Broader markets experienced a recovery in sentiment after getting knocked back a couple of pegs by the ramp-up in the US’ trade war rhetoric against China. President Trump is positively itching for an all-out  dust-up against China, and China seems prepared to deliver, cautioning that more tariffs from the US will be met with retaliation, though the Chinese are definitely playing their cards closer to their chest than the Trump administration, opting to avoid making more announcements than necessary.

Risk pairs go flat for Wednesday

The Euro and the Sterling both moved sideways for Wednesday, with the EUR/USD and the GBP/USD closing the day close to where they started, with the Euro barely shedding 20 whole pips between its opening and closing prices for the day. Resolutions on Brexit continue to remain thin to the point of non-existence, though Prime Minister Theresa May did win yet another key vote over the Brexit “meaningful vote” in the parliament, while the European Central Bank’s (ECB) Mario Draghi hit many of the same, well-worn notes in his speech on Wednesday. Thursday brings the Bank of England’s next rate call, though markets have already priced in a lack of movement from the BoE on the matter of interest rates, and now its a matter of identifying any changes to the vernacular the central bank uses in its Monetary Policy Summary, due at 11:00 GMT.
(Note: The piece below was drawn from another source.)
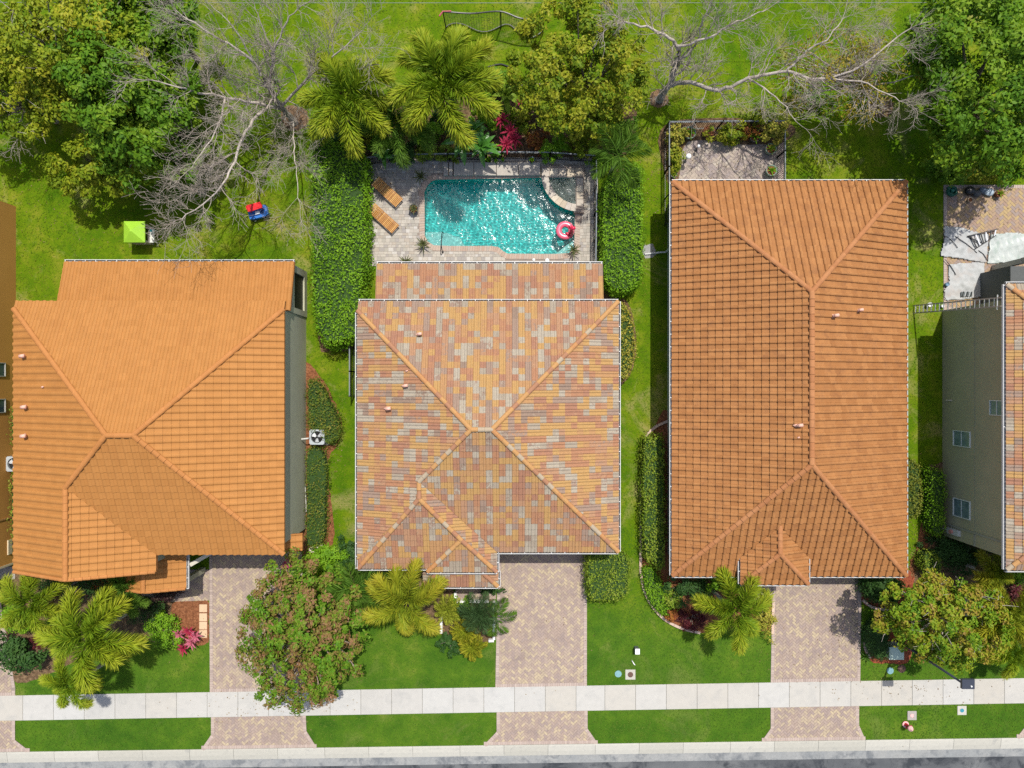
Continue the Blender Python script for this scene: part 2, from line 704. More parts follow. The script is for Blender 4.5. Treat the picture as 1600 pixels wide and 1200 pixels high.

Central banker gathering delivers plenty of rhetoric, little action

On the USD side, the Fed’s Jerome Powell cautioned that changes to trade policy will cause the Fed to have to readjust their outlook for the US economy, a sentiment that was echoed by all of the other central bankers that were in attendance of the ECB’s panel, which was titled ‘Price and wage setting in advanced economies’. Very little new information came out of the panel, and the three-way speech event of the Fed’s Powell, the ECB’s Draghi, and the Reserve Bank of Australia’s (RBA) Lowe brought little to the table for traders to chew on.

The Aussie also went flat for Wednesday, finishing almost exactly where it started despite some lift early on in the Asia session, while the Kiwi managed to slip further, tucking closer into the year’s low near 0.6850, only pumping the brakes after New Zealand’s GDP figures for the first quarter came in exactly as expected. The rest of the week is quite clear for both the AUD and the NZD, though whether this is a good thing is up to the markets. The Yen gave up a little ground against the Greenback as Treasury yields moved higher, buoying the USD and keeping markets subdued.